On 10/5/21 03:21, Matteo Bruni wrote:
On Mon, Oct 4, 2021 at 3:52 AM Zebediah Figura zfigura@codeweavers.com wrote:
Signed-off-by: Zebediah Figura zfigura@codeweavers.com
This series is kind of an RFC, though, because I'm not actually sure we want to do this. The obvious benefit is that we get rid of a lot of common boilerplate that's otherwise pretty hard to sidestep—as shown by the diffstat in patch 3. On the other hand, we might want to do something like GCC's "x <aka y>", in which case this would be a step in the wrong direction (and a pretty impactful step at that.)
This is generally fine to me, although I don't think I see much of an improvement from this going forward. Basically all the cases that are simplified in patch 3 are error messages (unsurprisingly); simplifying the code for those is nice and good but probably not too big of a deal. It would be more significant if we were to add many more errors down the line or if the same kind of boilerplate started to be required in some other places, possibly far from error paths.

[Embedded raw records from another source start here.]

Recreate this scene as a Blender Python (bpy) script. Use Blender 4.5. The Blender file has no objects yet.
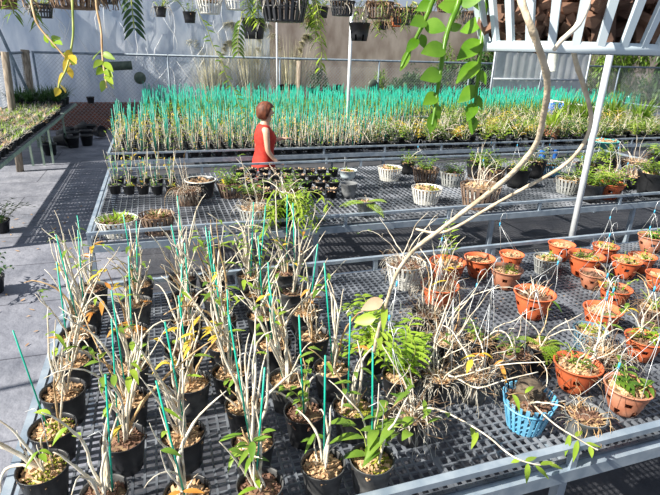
import bpy, math, random
from mathutils import Vector, Matrix, Quaternion
V = Vector
PI = math.pi
COL = bpy.context.scene.collection
SC = bpy.context.scene
# ---------------------------------------------------------------- camera (fitted from the vanishing points)
CX, CY, FPX, H = 330.0, 247.5, 511.6, 2.2
XA = V((150 - CX, -(45 - CY), -FPX)).normalized()      # world +Y seen by the camera
XB = V((1950 - CX, -(100 - CY), -FPX)).normalized()    # world +X seen by the camera
XB = (XB - XA * XB.dot(XA)).normalized()
ZW = XB.cross(XA)
R = Matrix((XB, XA, ZW))                                # camera -> world
CAMPOS = V((0, 0, H))
cd = bpy.data.cameras.new('camera'); cam = bpy.data.objects.new('camera', cd); COL.objects.link(cam)
cam.matrix_world = Matrix.Translation(CAMPOS) @ R.to_4x4()
cd.sensor_width = 36; cd.lens = FPX / 660 * 36; cd.clip_start = 0.02; cd.clip_end = 200
SC.camera = cam
def ray(x, y): return R @ V((x - CX, -(y - CY), -FPX))
def atz(x, y, z):
    r = ray(x, y); return CAMPOS + r * ((z - H) / r.z)
def aty(x, y, Y):
    r = ray(x, y); return CAMPOS + r * (Y / r.y)
def atd(x, y, d): return CAMPOS + ray(x, y) * (d / FPX)
def depth(p): return -(R.transposed() @ (V(p) - CAMPOS)).z

# ---------------------------------------------------------------- materials
MATS = {}
def mat(name, c, c2=None, rough=.6, scale=8., detail=4., bump=0., metal=0., trans=0., rnd=0., spec=.5, contrast=(.35, .65), stretch=None, thin=False):
    m = bpy.data.materials.new(name); m.use_nodes = True; MATS[name] = m
    nt = m.node_tree; N = nt.nodes; L = nt.links
    b = N['Principled BSDF']; out = N['Material Output']
    b.inputs['Roughness'].default_value = rough; b.inputs['Metallic'].default_value = metal
    b.inputs['Specular IOR Level'].default_value = spec
    col = None
    tc = N.new('ShaderNodeTexCoord'); mp = N.new('ShaderNodeMapping'); L.new(tc.outputs['Object'], mp.inputs[0])
    if stretch: mp.inputs['Scale'].default_value = stretch
    nz = N.new('ShaderNodeTexNoise'); nz.inputs['Scale'].default_value = scale; nz.inputs['Detail'].default_value = detail
    L.new(mp.outputs[0], nz.inputs['Vector'])
    rp = N.new('ShaderNodeValToRGB'); L.new(nz.outputs['Fac'], rp.inputs[0])
    rp.color_ramp.elements[0].position = contrast[0]; rp.color_ramp.elements[1].position = contrast[1]
    rp.color_ramp.elements[0].color = (*c, 1); rp.color_ramp.elements[1].color = (*(c2 or c), 1)
    src = rp.outputs[0]
    if rnd:
        oi = N.new('ShaderNodeObjectInfo'); hs = N.new('ShaderNodeHueSaturation')
        mr = N.new('ShaderNodeMapRange'); L.new(oi.outputs['Random'], mr.inputs[0])
        mr.inputs['To Min'].default_value = 1 - rnd; mr.inputs['To Max'].default_value = 1 + rnd
        L.new(mr.outputs[0], hs.inputs['Value']); L.new(src, hs.inputs['Color']); src = hs.outputs[0]
    L.new(src, b.inputs['Base Color'])
    if bump:
        bp = N.new('ShaderNodeBump'); bp.inputs['Strength'].default_value = bump; bp.inputs['Distance'].default_value = .01
        L.new(nz.outputs['Fac'], bp.inputs['Height']); L.new(bp.outputs[0], b.inputs['Normal'])
    if trans:
        t = N.new('ShaderNodeBsdfTranslucent'); L.new(src, t.inputs[0])
        mx = N.new('ShaderNodeMixShader'); mx.inputs[0].default_value = trans
        L.new(b.outputs[0], mx.inputs[1]); L.new(t.outputs[0], mx.inputs[2]); L.new(mx.outputs[0], out.inputs[0])
    return m
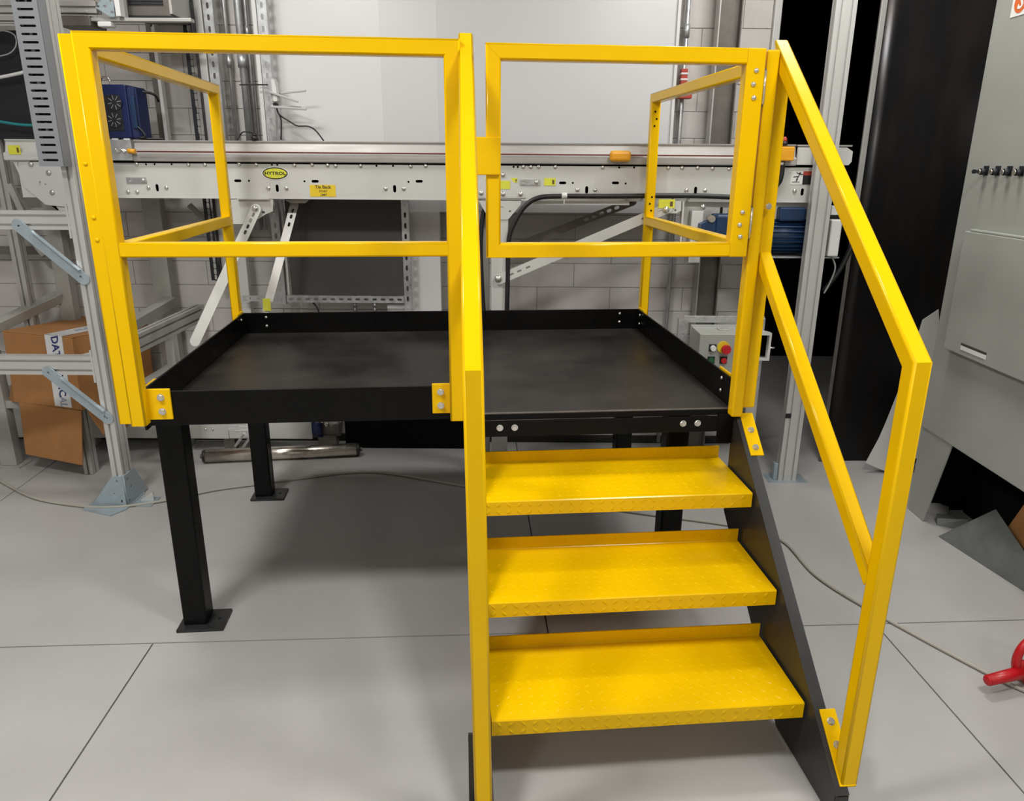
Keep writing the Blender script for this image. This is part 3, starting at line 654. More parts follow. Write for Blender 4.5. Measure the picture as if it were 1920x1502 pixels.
# wireless router
yr = 3.88
a, b = at(506, 147, yr), at(528, 193, yr)
rt = thing('wireless_router', 'pale grey wireless router with four stick antennas hung on a slotted strut', 'router', ((a.x+b.x)/2, yr, b.z))
P = [at(px, py, yr) for px, py in ((504, 147), (515, 147), (521, 152), (525, 172), (528, 192), (511, 193))]
MB().prism([(q.x, q.z) for q in P], (0, yr-.02, 0), X, Z, Y*.035, .006).build('housing', M['wgrey'], rt)
P = [at(px, py, yr-.024) for px, py in ((508, 149), (514, 150), (518, 165), (520, 190), (513, 190))]
MB().prism([(q.x, q.z) for q in P], (0, yr-.025, 0), X, Z, Y*.006).build('front_cover', M['white'], rt)
for p1, p2, yy in (((525, 175), (574, 170), 0), ((504, 172), (559, 191), -.03), ((508, 199), (565, 201), 0), ((508, 200), (575, 205), -.03)): MB().bar(at(*p1, yr+yy), at(*p2, yr+yy), .010, .008, Z, .002).build('antenna', M['wgrey'], rt)
q = at(517, 195, yr); MB().box(q-Vector((.012, .01, .006)), q+Vector((.012, .01, .004)), .002).build('socket', M['rubber'], rt)
MB().tube([at(518, 197, yr), at(521, 210, yr), at(527, 225, yr), at(527, 262, yr)], .0035, 6).build('power_lead', M['rubber'], rt)
MB().tube([at(518, 197, yr), at(523, 214, yr), at(545, 229, yr), at(558, 236, yr), at(578, 237, yr), at(592, 245, yr), at(607, 264, yr)], .0035, 6).build('network_lead', M['rubber'], rt)

# blue twin-fan unit on the conveyor
y0 = YC+.03
a, b = at(196, 155, y0), at(237, 258, y0); zt_ = a.z
bu = thing('blue_fan_unit', 'blue enamel unit with two small fans and a wire handle on the conveyor', 'unit', ((a.x+b.x)/2, y0, 1.634))
xl_, xm, xr_ = at(191, 200, y0).x, at(240, 200, y0).x, at(263, 200, y0).x
zc = 1.634; ztop = at(215, 158, y0).z
MB().box((xl_, y0, zc+.006), (xm, y0+.12, ztop), .006).build('front_case', M['blue'], bu)
MB().prism([(xm+.001, y0), (xm+.034, y0+.02), (xm+.040, y0+.12), (xm+.001, y0+.12)], (0, 0, zc+.006), X, Y, Z*(ztop-zc-.014), .006).build('side_case', M['blue'], bu)
part(bu, 'side_panel', M['mblue'], (xm+.010, y0+.001, zc+.05), (xm+.030, y0+.014, ztop-.05), .003)
part(bu, 'fan_panel', M['fan'], (xl_+.018, y0-.004, zc+.04), (xm-.03, y0+.001, ztop-.045), .002)
for py in (192, 225):
    q = at(215, py, y0-.006); q = Vector((at(216, py, y0).x, y0-.0045, q.z))
    fg = MB().cyl(q, q-Y*.003, .034, 20).build('fan', M['fan'], bu)
    for k in range(4):
        dv = Vector((math.cos(k*math.pi/4+.2), 0, math.sin(k*math.pi/4+.2))); MB().bar(q-Y*.004-dv*.031, q-Y*.004+dv*.031, .0022, .0015, dv.cross(Y)).build('fan_guard', M['galv'] if k in (1, 2) else M['alud'], fg)
    MB().cyl(q-Y*.003, q-Y*.0055, .012, 14).build('fan_hub', M['fan'], fg)
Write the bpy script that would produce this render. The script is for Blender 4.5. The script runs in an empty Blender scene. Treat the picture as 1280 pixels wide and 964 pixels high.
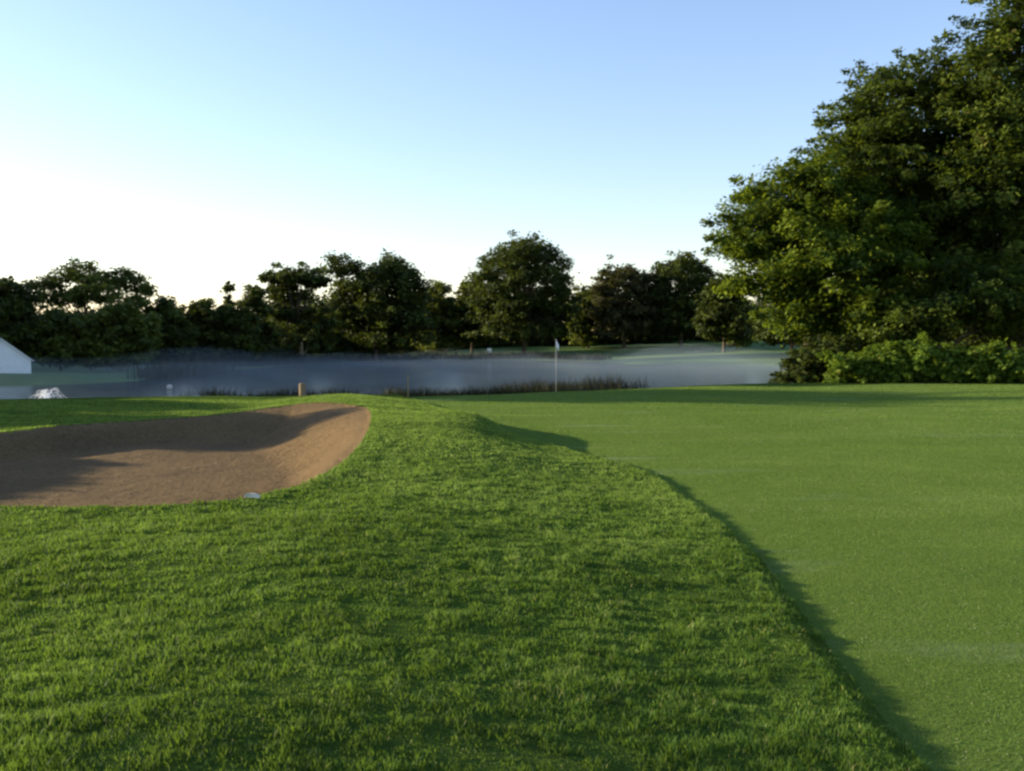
import bpy, math, random
import numpy as np
from mathutils import Vector
R = math.radians
C = bpy.context.scene.collection
rng = np.random.default_rng(7)
random.seed(7)

# ------------------------------------------------------------------ camera
F = 1256.0
CAM = np.array([0.0, 0.0, 2.0])
PITCH = math.atan((482 - 428) / F)
def at(px, row, d):
    """world point seen at that place of the photograph, d metres ahead"""
    u = (px - 640) / F; v = (482 - row) / F
    dy = math.cos(PITCH) + v * math.sin(PITCH)
    dz = -math.sin(PITCH) + v * math.cos(PITCH)
    return np.array([u * d / dy, d, 2.0 + dz * d / dy])

# ------------------------------------------------------------------ tagging
def tag(o, label=None, cat=None, group=None, kind=None):
    if label: o['label'] = label
    if cat: o['category'] = cat
    if group: o['group'] = group
    if kind: o['kind'] = kind
    return o
def link(name, me, mats, parent=None):
    o = bpy.data.objects.new(name, me); C.objects.link(o)
    for m in (mats if isinstance(mats, (list, tuple)) else [mats]): me.materials.append(m)
    if parent: o.parent = parent
    return o
def empty(name, loc, rz=0):
    o = bpy.data.objects.new(name, None); C.objects.link(o)
    o.location = loc; o.rotation_euler = (0, 0, rz); o.empty_display_size = .3
    return o
def mesh_np(name, V, faces, nper, smooth=False, var=None, matidx=None):
    """V (n,3); faces flat int array with a constant nper or a list of face sizes"""
    me = bpy.data.meshes.new(name)
    V = np.asarray(V, dtype=np.float32); faces = np.asarray(faces, dtype=np.int32).ravel()
    if np.isscalar(nper):
        nf = len(faces) // nper; sizes = np.full(nf, nper, dtype=np.int32)
    else:
        sizes = np.asarray(nper, dtype=np.int32); nf = len(sizes)
    starts = np.concatenate([[0], np.cumsum(sizes)[:-1]]).astype(np.int32)
    me.vertices.add(len(V)); me.vertices.foreach_set('co', V.ravel())
    me.loops.add(len(faces)); me.loops.foreach_set('vertex_index', faces)
    me.polygons.add(nf); me.polygons.foreach_set('loop_start', starts)
    me.update(calc_edges=True)
    if smooth: me.polygons.foreach_set('use_smooth', np.ones(nf, dtype=bool))
    if var is not None:
        a = me.attributes.new('var', 'FLOAT', 'POINT'); a.data.foreach_set('value', np.asarray(var, dtype=np.float32))
    if matidx is not None: me.polygons.foreach_set('material_index', np.asarray(matidx, dtype=np.int32))
    me.validate()
    return me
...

Maybe that's actually the case?
Nothing that occurs to me at the moment, no.
On the other hand I wouldn't be surprised if we add a lot more errors going forward...
I guess that kind of "x (aka y)" notes in error messages would be nice to have, although probably not critical. I don't know that the changes made by this patch series would matter a whole lot in that regard though? It shouldn't make a difference for named types and those are often the most interesting ones to "unravel" (I'm thinking of the usual typedef case here).
I wasn't really planning on implementing it any time soon, but I don't want to step in the wrong direction if it's desirable at all.
The idea is that if you want "x (aka y)" you'd probably add that capability to hlsl_type_to_string() [or introduce a similar function while keeping hlsl_type_to_string() around].
I guess that name too could always be stored in the type object...
Or we could forgo this series but have special format modifiers for various things. That takes work too though. Probably best just to leave things alone for now.
(This series also has us taking a bit more memory, but it's not a lot. We already allocate names for all numeric types, since they aren't keywords.)
Yeah, I'm not particularly concerned by that either.